◆ Aim of the task ◆
Copy out, exactly and without additions, the lines from the one that contains "48.0, .03, .10).build('shop_floor', 'inner_floor', B, True)" to the one that contains "7.1).build('shop_back_wall', 'inner_wall', B, True)", both ends included.

● ● ● ●

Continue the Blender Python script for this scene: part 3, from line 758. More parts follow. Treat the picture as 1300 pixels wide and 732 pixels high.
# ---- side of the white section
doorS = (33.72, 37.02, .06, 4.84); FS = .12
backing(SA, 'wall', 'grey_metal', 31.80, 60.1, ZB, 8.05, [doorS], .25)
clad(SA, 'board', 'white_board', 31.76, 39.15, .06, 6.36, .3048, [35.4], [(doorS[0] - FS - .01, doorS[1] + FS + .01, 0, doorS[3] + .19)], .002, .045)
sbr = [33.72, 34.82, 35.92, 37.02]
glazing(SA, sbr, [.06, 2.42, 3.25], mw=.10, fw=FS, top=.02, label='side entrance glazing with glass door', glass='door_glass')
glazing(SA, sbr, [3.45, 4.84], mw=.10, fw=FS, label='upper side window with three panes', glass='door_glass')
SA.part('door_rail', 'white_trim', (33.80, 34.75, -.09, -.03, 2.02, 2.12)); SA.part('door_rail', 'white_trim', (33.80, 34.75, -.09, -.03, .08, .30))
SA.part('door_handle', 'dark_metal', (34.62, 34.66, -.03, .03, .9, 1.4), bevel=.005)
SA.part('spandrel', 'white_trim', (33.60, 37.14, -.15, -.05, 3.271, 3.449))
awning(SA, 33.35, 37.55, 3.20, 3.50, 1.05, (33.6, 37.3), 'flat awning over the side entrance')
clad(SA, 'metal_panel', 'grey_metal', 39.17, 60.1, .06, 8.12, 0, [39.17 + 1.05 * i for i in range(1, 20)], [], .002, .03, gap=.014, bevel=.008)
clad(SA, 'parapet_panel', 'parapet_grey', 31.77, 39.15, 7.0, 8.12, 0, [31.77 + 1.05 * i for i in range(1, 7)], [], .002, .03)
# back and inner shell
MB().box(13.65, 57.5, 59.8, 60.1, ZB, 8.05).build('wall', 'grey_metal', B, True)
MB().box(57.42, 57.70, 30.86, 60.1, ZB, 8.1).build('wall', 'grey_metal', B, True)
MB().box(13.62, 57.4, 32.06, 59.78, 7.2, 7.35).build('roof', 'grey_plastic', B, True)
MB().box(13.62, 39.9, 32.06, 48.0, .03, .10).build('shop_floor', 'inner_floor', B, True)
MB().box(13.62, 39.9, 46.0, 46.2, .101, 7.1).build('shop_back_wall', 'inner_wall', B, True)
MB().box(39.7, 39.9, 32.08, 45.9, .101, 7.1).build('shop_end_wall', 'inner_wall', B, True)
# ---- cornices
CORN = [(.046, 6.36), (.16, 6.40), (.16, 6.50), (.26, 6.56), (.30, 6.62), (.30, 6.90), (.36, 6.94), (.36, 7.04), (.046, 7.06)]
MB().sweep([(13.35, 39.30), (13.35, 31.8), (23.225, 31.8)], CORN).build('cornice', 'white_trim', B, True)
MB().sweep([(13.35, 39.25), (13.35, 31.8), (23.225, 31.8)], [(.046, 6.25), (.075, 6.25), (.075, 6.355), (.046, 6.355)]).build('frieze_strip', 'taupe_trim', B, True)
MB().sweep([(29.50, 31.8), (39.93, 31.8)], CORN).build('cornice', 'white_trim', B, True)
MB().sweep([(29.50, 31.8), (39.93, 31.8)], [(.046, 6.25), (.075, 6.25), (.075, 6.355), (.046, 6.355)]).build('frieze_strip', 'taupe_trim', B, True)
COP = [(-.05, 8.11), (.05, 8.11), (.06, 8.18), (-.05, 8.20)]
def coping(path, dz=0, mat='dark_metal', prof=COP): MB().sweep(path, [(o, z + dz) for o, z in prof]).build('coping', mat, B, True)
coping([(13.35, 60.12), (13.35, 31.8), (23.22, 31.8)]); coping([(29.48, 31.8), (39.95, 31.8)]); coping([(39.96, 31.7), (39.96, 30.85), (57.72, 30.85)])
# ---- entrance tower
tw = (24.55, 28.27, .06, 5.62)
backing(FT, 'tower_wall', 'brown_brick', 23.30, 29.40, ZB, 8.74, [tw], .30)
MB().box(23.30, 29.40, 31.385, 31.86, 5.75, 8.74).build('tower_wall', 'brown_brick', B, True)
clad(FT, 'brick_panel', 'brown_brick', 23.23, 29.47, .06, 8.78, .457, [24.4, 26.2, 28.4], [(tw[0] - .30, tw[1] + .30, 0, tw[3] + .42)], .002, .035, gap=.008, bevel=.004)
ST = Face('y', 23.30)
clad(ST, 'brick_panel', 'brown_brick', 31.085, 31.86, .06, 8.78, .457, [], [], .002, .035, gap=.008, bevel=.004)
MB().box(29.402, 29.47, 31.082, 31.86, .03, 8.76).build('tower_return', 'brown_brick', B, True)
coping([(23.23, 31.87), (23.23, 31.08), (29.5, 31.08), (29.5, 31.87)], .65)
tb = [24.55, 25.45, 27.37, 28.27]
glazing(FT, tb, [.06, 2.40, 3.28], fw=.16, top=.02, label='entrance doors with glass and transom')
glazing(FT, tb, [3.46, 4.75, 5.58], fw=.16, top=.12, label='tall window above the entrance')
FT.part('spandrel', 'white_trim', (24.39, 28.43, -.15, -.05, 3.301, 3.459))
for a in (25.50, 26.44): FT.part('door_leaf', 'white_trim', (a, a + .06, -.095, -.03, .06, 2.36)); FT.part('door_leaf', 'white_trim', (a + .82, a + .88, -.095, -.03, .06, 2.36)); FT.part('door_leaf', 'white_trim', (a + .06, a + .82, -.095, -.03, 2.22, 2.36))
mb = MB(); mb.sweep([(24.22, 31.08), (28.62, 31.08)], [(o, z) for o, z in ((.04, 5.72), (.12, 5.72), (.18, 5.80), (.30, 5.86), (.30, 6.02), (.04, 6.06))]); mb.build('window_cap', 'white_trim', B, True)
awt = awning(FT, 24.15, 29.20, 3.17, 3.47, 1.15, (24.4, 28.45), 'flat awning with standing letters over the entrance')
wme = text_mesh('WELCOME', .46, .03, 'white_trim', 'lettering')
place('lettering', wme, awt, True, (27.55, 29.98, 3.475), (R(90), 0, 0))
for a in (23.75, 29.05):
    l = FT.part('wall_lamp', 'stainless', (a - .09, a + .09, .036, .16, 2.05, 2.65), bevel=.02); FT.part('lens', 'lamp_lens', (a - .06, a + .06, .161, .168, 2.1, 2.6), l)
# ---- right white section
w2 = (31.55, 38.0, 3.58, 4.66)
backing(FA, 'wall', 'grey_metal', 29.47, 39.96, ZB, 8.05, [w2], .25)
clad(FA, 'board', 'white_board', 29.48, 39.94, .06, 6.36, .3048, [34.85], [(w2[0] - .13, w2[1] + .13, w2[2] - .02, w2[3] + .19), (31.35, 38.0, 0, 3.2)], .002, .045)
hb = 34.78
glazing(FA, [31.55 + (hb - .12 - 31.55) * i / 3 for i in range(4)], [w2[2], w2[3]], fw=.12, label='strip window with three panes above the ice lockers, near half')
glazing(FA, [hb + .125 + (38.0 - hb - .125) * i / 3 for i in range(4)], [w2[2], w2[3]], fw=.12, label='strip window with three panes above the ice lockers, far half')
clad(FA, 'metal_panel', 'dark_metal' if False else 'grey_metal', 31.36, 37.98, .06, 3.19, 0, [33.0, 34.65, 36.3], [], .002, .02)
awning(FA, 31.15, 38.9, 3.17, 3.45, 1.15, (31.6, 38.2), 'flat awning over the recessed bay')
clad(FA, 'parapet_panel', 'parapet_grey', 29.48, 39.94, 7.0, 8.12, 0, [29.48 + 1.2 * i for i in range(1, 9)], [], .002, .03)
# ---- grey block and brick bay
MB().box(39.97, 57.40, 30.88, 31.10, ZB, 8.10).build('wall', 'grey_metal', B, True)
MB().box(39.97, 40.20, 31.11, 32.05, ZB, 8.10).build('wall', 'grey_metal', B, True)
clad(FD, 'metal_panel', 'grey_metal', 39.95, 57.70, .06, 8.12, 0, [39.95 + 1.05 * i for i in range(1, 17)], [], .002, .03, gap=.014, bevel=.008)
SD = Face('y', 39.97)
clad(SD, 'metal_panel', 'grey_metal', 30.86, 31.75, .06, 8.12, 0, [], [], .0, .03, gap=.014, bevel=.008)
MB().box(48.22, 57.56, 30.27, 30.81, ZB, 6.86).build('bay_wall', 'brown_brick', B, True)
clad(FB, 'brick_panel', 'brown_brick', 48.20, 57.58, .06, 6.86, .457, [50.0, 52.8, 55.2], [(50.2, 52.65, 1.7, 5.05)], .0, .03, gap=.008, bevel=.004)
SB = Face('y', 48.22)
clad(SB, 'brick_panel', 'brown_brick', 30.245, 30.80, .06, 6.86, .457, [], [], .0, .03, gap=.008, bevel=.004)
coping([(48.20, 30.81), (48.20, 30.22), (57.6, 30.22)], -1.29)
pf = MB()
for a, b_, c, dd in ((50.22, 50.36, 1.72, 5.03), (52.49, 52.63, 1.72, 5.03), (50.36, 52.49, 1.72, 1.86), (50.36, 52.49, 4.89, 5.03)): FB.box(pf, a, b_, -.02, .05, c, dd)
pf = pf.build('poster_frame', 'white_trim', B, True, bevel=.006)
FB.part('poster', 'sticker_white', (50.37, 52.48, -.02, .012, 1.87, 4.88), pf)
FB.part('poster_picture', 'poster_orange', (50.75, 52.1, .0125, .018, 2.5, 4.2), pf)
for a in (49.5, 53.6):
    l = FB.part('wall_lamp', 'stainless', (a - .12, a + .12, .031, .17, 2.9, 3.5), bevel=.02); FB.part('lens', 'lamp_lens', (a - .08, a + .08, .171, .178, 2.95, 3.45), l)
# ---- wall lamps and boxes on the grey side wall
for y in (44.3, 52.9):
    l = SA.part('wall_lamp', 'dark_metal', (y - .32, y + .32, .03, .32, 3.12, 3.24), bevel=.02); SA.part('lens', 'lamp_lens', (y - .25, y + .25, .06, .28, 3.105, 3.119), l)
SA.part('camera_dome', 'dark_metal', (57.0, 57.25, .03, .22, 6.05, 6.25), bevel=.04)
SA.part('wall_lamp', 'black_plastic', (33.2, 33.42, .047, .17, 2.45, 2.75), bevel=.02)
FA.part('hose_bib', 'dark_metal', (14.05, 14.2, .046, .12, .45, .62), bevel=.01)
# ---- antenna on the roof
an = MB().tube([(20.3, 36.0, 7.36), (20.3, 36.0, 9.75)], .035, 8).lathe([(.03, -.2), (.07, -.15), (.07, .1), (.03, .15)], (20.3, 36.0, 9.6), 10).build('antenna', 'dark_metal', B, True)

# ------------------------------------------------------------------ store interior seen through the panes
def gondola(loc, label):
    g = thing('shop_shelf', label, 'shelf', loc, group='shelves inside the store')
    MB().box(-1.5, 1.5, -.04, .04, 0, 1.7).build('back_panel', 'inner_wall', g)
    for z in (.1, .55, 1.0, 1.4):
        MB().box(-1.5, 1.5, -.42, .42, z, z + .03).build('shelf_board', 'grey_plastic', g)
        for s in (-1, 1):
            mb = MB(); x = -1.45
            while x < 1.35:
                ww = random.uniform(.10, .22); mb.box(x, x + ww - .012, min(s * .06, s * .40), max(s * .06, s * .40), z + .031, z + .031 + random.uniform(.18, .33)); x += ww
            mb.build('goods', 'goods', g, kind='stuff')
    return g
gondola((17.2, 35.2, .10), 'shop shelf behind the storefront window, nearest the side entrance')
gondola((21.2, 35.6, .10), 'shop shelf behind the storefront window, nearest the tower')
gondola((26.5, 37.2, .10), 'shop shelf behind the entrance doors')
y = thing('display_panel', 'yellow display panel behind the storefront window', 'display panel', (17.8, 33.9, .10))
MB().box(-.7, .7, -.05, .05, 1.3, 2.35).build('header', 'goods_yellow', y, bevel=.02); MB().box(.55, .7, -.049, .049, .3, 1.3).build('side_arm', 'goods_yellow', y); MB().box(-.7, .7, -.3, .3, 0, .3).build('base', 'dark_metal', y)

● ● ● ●

◆ Task response ◆
MB().box(13.62, 39.9, 32.06, 48.0, .03, .10).build('shop_floor', 'inner_floor', B, True)
MB().box(13.62, 39.9, 46.0, 46.2, .101, 7.1).build('shop_back_wall', 'inner_wall', B, True)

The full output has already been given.